MÜSİAD raporunda, vergi uygulamalarında iyileştirmelere gidilmesi gerektiği belirtilerek, dünya uygulamaları ile uyumlu olan, aynı zamanda Türkiye'nin şartlarına uygun bir kanuna ihtiyaç bulunduğu, kanun hazırlanırken dikkat edilmesi gereken konulara değinildi. Yüksek enflasyon dönemlerinde yürürlüğe konan geçici vergi uygulamasıının mümkün ise tamamen kalkması, değilse en azından 4. dönem kaldırılması gerektiği kaydedilen raporda, gelir vergisi tarife aralıklarının son derece dar olduğu ve tarife aralıklarının önemli derecede yükseltilmesi veya tek oranlı sisteme geçilmesi, gelir vergisinin en yüksek oranının yüzde 25 olması ve aynı zamanda asgari ücretin vergi dışı tutulması gerektiği bildirildi.

Bölgesel kalkınmaya önem verilmesi gerektiği belirtilen raporda, yerli ve yabancı yatırımların gelişmekte olan bölgelere çekilebilmesi için yerel ve/veya bölgesel vergi avantajlarının uzun süreli olarak sağlanmasının en önemli unsurlardan biri olduğu vurgulandı. Raporda, iç piyasalarda haksız rekabetin önlenmesi, ekonomik kalkınmada öncelikli olacak sektörlere önem verilmesi gerektiği belirtildi.
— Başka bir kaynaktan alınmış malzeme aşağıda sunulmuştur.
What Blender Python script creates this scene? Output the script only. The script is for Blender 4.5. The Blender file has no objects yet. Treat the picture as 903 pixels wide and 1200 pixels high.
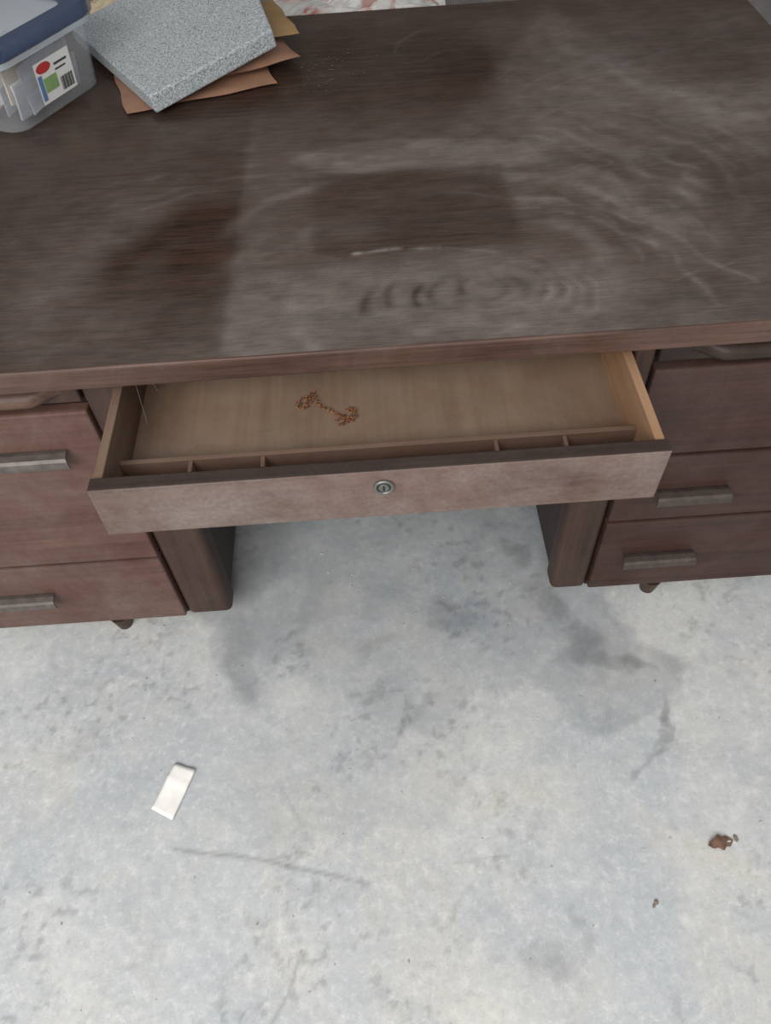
import bpy, math, random, bmesh
import numpy as np
from mathutils import Vector, Matrix
random.seed(3)
S=bpy.context.scene
S.view_settings.view_transform='Standard'
def link(o,parent=None):
    S.collection.objects.link(o)
    if parent: o.parent=parent
    return o
def empty(n):
    return link(bpy.data.objects.new(n,None))
# ---------------- camera
cam=bpy.data.cameras.new('camera'); co=link(bpy.data.objects.new('camera',cam))
p=math.radians(52.4)
fw=Vector((0,math.cos(p),-math.sin(p))); up=Vector((0,math.sin(p),math.cos(p))); X=Vector((1,0,0))
c,s=.9976,.0691
cx=c*X-s*up; cy=s*X+c*up
M=Matrix((cx,cy,-fw)).transposed().to_4x4(); M.translation=Vector((0,-.809,1.448)); co.matrix_world=M
cam.sensor_fit='VERTICAL'; cam.sensor_height=24; cam.lens=18; cam.clip_start=.02
S.camera=co
# ---------------- numpy noise
_rg={}
def vnoise(x,y,seed):
    if seed not in _rg: _rg[seed]=np.random.RandomState(seed).rand(256,256)
    r=_rg[seed]
    xi=np.floor(x).astype(int); yi=np.floor(y).astype(int)
    fx=x-xi; fy=y-yi; fx=fx*fx*(3-2*fx); fy=fy*fy*(3-2*fy)
    a=r[xi%256,yi%256]; b=r[(xi+1)%256,yi%256]; d=r[xi%256,(yi+1)%256]; e=r[(xi+1)%256,(yi+1)%256]
    return (a*(1-fx)+b*fx)*(1-fy)+(d*(1-fx)+e*fx)*fy
def fbm(x,y,sc,o=4,seed=0,st=(1,1)):
    t=0;a=.5;n=0
    for i in range(o):
        t=t+a*vnoise(x*sc*st[0]+17.3*i,y*sc*st[1]+5.1*i,seed+i); n+=a; a*=.55; sc*=2.03
    return t/n
def sg(v,w): return 1/(1+np.exp(-np.clip(v/w,-40,40)))
def rect(x,y,x0,x1,y0,y1,w=.006): return sg(x-x0,w)*sg(x1-x,w)*sg(y-y0,w)*sg(y1-y,w)
def blob(x,y,cx_,cy_,rx,ry,ang=0):
    a=math.radians(ang); dx=x-cx_; dy=y-cy_
    u=(dx*math.cos(a)+dy*math.sin(a))/rx; v=(-dx*math.sin(a)+dy*math.cos(a))/ry
    return u*u+v*v
def stroke(x,y,pts,w):
    best=np.full(x.shape,1e9)
    for (x0,y0),(x1,y1) in zip(pts[:-1],pts[1:]):
        L=(x1-x0)**2+(y1-y0)**2+1e-12
        t=np.clip(((x-x0)*(x1-x0)+(y-y0)*(y1-y0))/L,0,1)
        best=np.minimum(best,(x-x0-t*(x1-x0))**2+(y-y0-t*(y1-y0))**2)
    return np.exp(-best/(w*w))
def arc(x,y,cx_,cy_,r,w,a0,a1,sq=1.0,fade=.25):
    dx=x-cx_; dy=(y-cy_)/sq
    rr=np.hypot(dx,dy); an=np.degrees(np.arctan2(dy,dx))%360
    d=(an-a0)%360; L=(a1-a0)%360
    inside=(d<=L); e=np.minimum(d,L-d)/(L*fade); e=np.clip(e,0,1)
    return np.exp(-((rr-r)/w)**2)*inside*e
# ---------------- material helpers
def newmat(n):
    m=bpy.data.materials.new(n); m.use_nodes=True; nt=m.node_tree
    return m,nt,nt.nodes['Principled BSDF']
def N(nt,t,**k):
    n=nt.nodes.new(t)
    for a,b in k.items(): setattr(n,a,b)
    return n
def mix(nt,f,a,b):
    n=N(nt,'ShaderNodeMix',data_type='RGBA')
    for i,v in ((0,f),(6,a),(7,b)):
        if isinstance(v,(int,float)): n.inputs[i].default_value=v
        elif isinstance(v,tuple): n.inputs[i].default_value=(*v,1)
        else: nt.links.new(v,n.inputs[i])
    return n.outputs[2]
def mth(nt,op,a,b=0.,clamp=False):
    n=N(nt,'ShaderNodeMath',operation=op,use_clamp=clamp)
    for i,v in ((0,a),(1,b)):
        if isinstance(v,(int,float)): n.inputs[i].default_value=v
        else: nt.links.new(v,n.inputs[i])
    return n.outputs[0]
def noise(nt,scale,detail=4,rough=.55,vec=(1,1,1),dist=0.,loc=(0,0,0)):
    tc=N(nt,'ShaderNodeTexCoord'); mp=N(nt,'ShaderNodeMapping'); mp.inputs['Scale'].default_value=vec; mp.inputs['Location'].default_value=loc
    nt.links.new(tc.outputs['Object'],mp.inputs[0])
    n=N(nt,'ShaderNodeTexNoise'); n.inputs['Scale'].default_value=scale; n.inputs['Detail'].default_value=detail
    n.inputs['Roughness'].default_value=rough; n.inputs['Distortion'].default_value=dist
    nt.links.new(mp.outputs[0],n.inputs[0]); return n.outputs[0]
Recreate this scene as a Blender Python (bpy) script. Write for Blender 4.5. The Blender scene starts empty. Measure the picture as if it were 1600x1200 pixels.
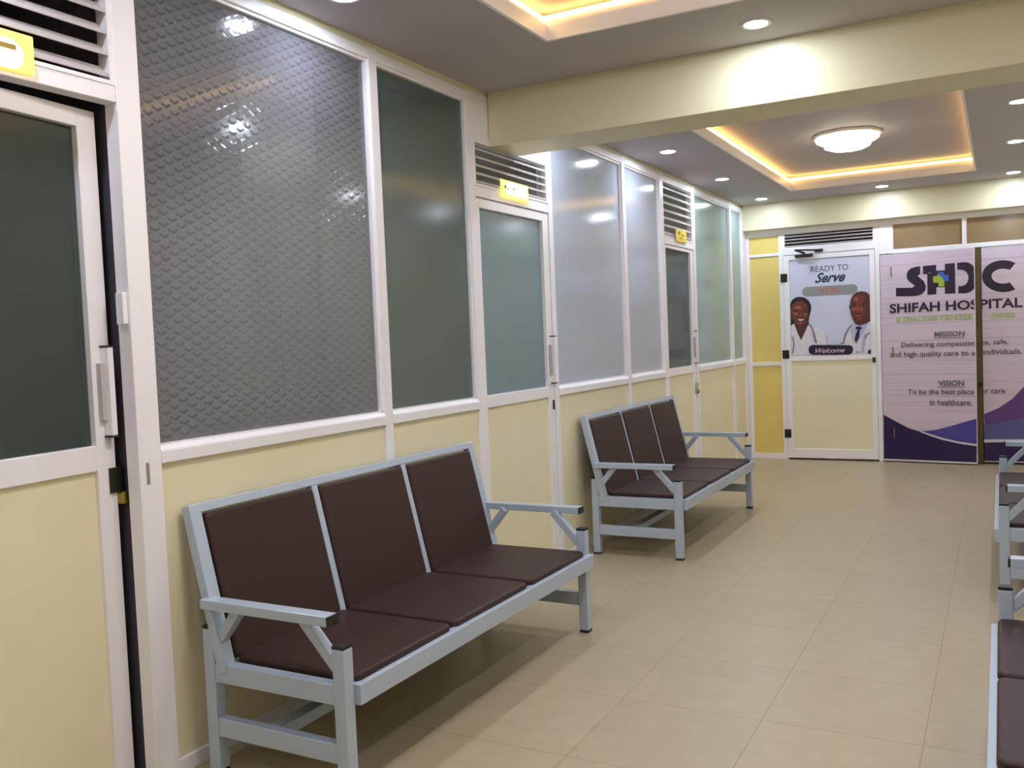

Ekonomik kalkınmada öncelikli sektörlere işaret edilen raporda, tarım, gıda, hayvancılık, bilişim, turizm, inşaat, makine, sağlık, otomotiv, basım, yayın ve reklam sökterlerindeki sorunlara ve ayapılması gerekenlere değinildi. Gıda sektöründe private label ürünlerin yaygınlaşmasının önlenmesi, kırsal kalkınma için bölgesel teşviklerin sağlanması, yem fiyatlarının belirli ölçülerde sübvanse edilmesi, ''Bölgesel ve Ürün Bazlı Ürün Borsaları'' kurulması gerektiği, bilişim sektöründe kamunun özel sektöre rakip olmaması, turizm master planları hazırlanması, son yıllarda TOKİ marifetiyle başlatılan toplu konut politikalarının gelişen şartlara göre revize edilmesi, TOKİ ile başlayan uygulamaların bir benzerinin de sanayi binalarının oluşturulmasında hayata geçirilmesi, sektöre girişte yeterlilik lisansı uygulaması getirilmesi, metrekareye göre KDV uygulamasına geçilmesi, yakın zamanda yaygınlaştırılması öngörülen elektrikli ya da hibrid araçlar için teşvik edici, özel bir vergilendirme sistemi oluşturulması gerektiği bildirildi.